What this task involves
Begin with the first line of the listing and quote every line through the one containing "from mathutils import Vector, Matrix"; give only those lines.

## START Dataset excerpt

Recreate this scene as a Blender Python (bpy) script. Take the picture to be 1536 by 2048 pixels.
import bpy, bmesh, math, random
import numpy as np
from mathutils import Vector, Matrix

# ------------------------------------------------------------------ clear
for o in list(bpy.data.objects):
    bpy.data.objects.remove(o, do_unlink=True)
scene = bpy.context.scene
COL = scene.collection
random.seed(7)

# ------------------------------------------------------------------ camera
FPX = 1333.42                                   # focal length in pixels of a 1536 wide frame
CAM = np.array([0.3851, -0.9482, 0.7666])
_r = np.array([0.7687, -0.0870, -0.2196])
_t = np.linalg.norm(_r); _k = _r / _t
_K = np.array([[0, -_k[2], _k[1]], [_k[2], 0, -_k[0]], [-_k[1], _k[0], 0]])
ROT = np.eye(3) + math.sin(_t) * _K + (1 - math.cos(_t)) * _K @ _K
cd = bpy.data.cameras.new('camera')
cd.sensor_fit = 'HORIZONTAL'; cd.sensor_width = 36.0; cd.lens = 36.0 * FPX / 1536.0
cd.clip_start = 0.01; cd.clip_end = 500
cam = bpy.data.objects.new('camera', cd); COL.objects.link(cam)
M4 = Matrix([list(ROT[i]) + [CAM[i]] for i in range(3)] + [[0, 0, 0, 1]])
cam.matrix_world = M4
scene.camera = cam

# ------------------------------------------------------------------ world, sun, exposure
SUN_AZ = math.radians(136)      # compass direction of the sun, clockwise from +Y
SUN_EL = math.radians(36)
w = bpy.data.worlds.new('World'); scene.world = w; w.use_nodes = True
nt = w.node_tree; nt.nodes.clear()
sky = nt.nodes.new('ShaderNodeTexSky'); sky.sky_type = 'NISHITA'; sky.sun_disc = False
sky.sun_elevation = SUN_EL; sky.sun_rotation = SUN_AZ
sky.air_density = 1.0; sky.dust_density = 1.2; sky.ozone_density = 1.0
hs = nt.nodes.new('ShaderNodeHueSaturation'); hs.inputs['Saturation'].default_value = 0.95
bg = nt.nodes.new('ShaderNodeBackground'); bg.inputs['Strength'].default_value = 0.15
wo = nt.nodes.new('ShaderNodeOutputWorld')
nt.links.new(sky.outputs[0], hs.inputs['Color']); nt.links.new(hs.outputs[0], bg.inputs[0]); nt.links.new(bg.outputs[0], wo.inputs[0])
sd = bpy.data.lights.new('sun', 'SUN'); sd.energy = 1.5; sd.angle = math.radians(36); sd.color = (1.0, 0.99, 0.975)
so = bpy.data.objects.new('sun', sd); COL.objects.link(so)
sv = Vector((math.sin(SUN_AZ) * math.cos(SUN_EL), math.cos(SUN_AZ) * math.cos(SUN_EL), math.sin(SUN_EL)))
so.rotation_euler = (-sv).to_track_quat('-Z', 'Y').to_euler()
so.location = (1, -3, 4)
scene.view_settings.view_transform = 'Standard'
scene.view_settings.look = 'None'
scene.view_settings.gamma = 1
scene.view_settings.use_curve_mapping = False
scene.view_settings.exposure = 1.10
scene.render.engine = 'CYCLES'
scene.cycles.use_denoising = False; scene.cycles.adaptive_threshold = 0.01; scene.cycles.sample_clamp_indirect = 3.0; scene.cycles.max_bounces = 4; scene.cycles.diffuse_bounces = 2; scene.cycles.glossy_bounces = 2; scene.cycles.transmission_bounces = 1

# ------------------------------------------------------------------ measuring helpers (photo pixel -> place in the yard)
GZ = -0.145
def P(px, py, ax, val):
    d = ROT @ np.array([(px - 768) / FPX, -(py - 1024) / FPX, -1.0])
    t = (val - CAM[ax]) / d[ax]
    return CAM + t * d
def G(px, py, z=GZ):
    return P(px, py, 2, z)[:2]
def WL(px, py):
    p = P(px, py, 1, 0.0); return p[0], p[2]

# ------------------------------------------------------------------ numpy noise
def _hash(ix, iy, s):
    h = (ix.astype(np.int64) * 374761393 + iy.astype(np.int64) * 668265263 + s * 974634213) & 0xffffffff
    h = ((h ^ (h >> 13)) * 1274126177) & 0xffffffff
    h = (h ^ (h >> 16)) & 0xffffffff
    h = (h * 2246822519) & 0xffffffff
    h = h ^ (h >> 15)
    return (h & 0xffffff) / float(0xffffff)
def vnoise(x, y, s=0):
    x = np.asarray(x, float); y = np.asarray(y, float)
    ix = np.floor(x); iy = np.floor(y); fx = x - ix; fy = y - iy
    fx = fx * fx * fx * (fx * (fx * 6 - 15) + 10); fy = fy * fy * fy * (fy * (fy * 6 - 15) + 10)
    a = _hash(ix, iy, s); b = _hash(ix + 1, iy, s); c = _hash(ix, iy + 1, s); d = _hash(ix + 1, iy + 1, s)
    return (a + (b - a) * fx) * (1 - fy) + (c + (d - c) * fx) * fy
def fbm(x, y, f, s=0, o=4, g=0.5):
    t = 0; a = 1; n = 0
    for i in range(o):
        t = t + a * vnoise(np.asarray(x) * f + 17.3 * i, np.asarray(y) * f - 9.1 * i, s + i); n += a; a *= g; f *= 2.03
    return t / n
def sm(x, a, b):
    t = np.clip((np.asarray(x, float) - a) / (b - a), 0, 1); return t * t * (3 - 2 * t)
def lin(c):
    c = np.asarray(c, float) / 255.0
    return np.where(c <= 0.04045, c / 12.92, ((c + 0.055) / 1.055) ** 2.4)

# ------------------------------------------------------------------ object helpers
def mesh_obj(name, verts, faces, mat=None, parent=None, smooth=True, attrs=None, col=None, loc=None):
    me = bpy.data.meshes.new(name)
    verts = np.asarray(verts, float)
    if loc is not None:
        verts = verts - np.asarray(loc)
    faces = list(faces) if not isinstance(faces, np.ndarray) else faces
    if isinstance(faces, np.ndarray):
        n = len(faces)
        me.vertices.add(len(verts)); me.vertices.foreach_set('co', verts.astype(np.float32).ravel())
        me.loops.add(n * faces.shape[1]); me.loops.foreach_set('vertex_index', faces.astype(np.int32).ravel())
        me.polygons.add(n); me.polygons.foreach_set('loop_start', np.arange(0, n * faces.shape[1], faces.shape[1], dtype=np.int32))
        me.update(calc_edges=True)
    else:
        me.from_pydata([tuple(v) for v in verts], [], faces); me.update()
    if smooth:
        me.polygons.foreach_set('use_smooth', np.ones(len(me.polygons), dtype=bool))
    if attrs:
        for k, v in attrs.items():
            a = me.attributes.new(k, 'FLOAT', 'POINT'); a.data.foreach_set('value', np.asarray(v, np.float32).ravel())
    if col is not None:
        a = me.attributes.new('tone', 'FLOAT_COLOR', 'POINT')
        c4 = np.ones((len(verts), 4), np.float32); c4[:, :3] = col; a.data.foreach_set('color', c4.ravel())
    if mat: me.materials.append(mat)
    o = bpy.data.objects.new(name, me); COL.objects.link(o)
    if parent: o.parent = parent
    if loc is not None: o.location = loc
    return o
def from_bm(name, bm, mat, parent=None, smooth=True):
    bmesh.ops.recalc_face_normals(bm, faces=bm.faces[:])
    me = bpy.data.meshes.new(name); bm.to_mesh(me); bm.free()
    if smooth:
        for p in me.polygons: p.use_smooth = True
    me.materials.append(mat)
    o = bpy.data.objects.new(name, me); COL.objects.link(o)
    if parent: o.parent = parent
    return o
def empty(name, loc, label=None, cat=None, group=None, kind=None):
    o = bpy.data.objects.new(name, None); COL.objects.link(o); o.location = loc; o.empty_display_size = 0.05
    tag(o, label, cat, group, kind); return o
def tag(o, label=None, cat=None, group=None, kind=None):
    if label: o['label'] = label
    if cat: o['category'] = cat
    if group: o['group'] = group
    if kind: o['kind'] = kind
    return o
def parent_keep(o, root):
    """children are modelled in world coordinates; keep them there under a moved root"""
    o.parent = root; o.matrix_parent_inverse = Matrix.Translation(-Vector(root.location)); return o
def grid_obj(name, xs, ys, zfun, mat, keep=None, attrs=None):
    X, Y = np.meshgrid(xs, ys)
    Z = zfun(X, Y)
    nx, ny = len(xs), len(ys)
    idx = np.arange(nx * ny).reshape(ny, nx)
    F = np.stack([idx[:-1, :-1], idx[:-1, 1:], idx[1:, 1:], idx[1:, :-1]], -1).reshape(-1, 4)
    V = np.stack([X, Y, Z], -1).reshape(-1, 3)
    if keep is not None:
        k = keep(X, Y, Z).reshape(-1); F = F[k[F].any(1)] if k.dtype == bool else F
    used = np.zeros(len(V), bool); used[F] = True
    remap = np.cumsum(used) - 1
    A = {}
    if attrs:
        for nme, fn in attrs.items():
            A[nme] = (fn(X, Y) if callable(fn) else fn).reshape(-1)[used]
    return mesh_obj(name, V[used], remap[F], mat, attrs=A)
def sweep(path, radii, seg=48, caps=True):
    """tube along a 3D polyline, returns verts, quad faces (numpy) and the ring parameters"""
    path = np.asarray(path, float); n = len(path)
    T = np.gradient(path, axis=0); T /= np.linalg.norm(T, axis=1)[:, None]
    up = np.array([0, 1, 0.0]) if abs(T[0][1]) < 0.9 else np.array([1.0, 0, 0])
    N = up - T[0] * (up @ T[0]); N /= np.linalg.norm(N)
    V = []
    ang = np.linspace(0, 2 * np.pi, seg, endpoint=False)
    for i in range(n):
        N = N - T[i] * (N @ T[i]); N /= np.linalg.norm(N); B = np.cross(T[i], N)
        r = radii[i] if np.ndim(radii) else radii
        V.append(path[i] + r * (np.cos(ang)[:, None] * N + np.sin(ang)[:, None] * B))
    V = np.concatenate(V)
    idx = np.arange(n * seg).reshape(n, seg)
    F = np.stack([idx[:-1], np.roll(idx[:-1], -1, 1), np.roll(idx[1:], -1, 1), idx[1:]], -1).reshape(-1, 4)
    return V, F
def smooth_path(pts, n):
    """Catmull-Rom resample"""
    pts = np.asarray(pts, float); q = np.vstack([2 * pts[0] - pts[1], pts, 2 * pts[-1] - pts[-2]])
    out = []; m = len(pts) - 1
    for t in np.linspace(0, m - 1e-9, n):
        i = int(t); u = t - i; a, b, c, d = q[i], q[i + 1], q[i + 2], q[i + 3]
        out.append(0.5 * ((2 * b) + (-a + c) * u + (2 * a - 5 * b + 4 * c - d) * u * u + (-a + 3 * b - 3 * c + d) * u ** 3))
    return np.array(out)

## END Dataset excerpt

Written answer
Recreate this scene as a Blender Python (bpy) script. Take the picture to be 1536 by 2048 pixels.
import bpy, bmesh, math, random
import numpy as np
from mathutils import Vector, Matrix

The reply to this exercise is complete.